A western style song or piece more or less stays within the same degree of intensity. Or it has two or more distinct sections where each has its own level of intensity (e.g., Led Zeppelin’s “Stairway to Heaven”). Sanjo is quite different in that its intensity gradually increases through the course of the music.

The closest thing I can compare sanjo to in western music is Maurice Ravel’s Bolero, except that Bolero increases intensity through a long crescendo, sanjo through a long accelerando. Of course, western classical composers also use accelerando but in such cases the composer’s intention is always obvious to the listener (“Hey, let’s step on the gas here”). In sanjo, it’s stealthy. It resembles more an organism growing than a machine accelerating. As the music intensifies, it also gets more complex and mischievous. And it invariably ends with a rapturous, spiritual climax—a liberation, so to speak, for both performer and audience member.

Some people drink wine to Diana Krall. Some smoke pot to Pink Floyd. With sanjo, there’s no need for mind-altering substances because it already has plenty of mind-altering substance. It’s magic mushroom trippy.
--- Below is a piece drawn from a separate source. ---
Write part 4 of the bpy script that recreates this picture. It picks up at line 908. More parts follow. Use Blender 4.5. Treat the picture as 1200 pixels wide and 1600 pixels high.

As for recommended recordings, I heard quite a few sanjo CDs in the past but none can hold a candle to my new discovery: a handful of albums produced by Audioguy, a boutique audiophile label in Seoul, Korea, founded in 2000 by the company’s chief engineer/CEO, Jung-Hoon Choi. Among the company’s 72 albums released since its inception are a number of jazz and classical recordings with fantastic sound quality, but it was their sanjo recordings that truly redefined the concept of “resolution” for me. I have an eclectic taste in music and have listened to so many recordings in so many different genres, but Audioguy’s sanjo recordings have given me the most ecstatic listening experiences of my audiophile life.

Previously an assistant at a recording studio that produced mostly pop recordings, Choi, a self-proclaimed audiophile, fell in love with the sound of sanjo’s traditional instruments, especially in terms of their resonance and decay. He explained to me that Audioguy engineers try different microphone and recording techniques to capture the unique qualities of those instruments, and that what might traditionally work for, say, a piano trio may not for a sanjo session. The sound quality Choi’s team achieved in their sanjo albums is remarkable. It’s impossible not to hear the result as a labour of love realized.

You don’t have to be Korean to enjoy sanjo, especially when it’s captured with so much immediacy, atmosphere, and respect for the art. All you need is a radical willingness to open your mind and let yourself and your audio system get high on sanjo’s psychedelic charms.